When is not a Rembrandt, a Rembrandt?

Even experts can get it horribly wrong.

A painting donated to a museum was first thought to be a Rembrandt, then not, then again, a Rembrandt.

The painting entitled ‘Portrait of a Young Woman’ was bequeathed to the Allentown Art Museum in Pennsylvania in 1961.  At the time it was thought to be original artwork by the famed Rembrandt van Rijn. In that case, the bequest would have meant millions. But about a decade later, experts concluded that the painting had most likely been done by one of his assistants or students instead. Instant devaluation to thousands came with that decision.

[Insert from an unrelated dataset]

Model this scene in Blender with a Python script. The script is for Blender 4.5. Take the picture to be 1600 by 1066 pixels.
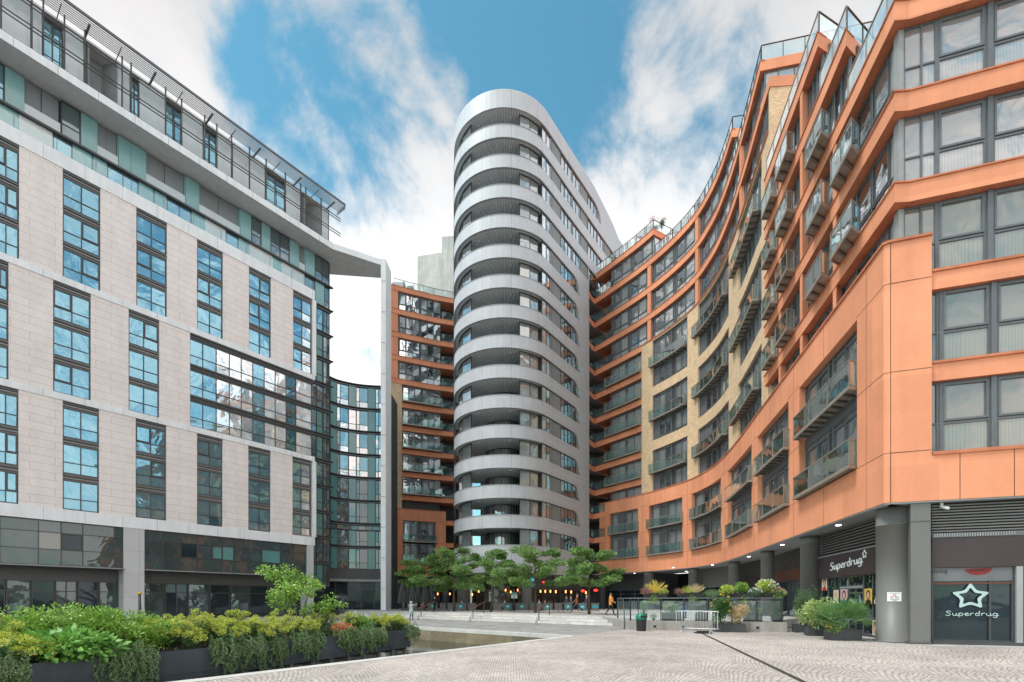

The painting remained under the museum’s custody and was credited under “Studio of Rembrandt” since experts agreed the painting had been created in the painter’s studio.  

But Artnet News reported, the artist responsible for it has finally been revealed to be Rembrandt himself after all. The shocking discovery has come nearly 50 years after the 388-year-old artwork was decreed as a work of the school of Rembrandt rather than the master’s own hand by experts. The true revelation was discovered only after the painting was sent to New York University for conservation and cleaning.

As the conservators worked on the piece — removing layers of thick varnish and oil paint — they began to see the skilful artistry in the brushstrokes, which looked a lot like Rembrandt’s handwork. Had this Rembrandt knockoff actually been painted by the Dutch master himself?

To be sure, conservators began examining the painting using advanced tools such as infrared reflectography and scanning electron microscopy.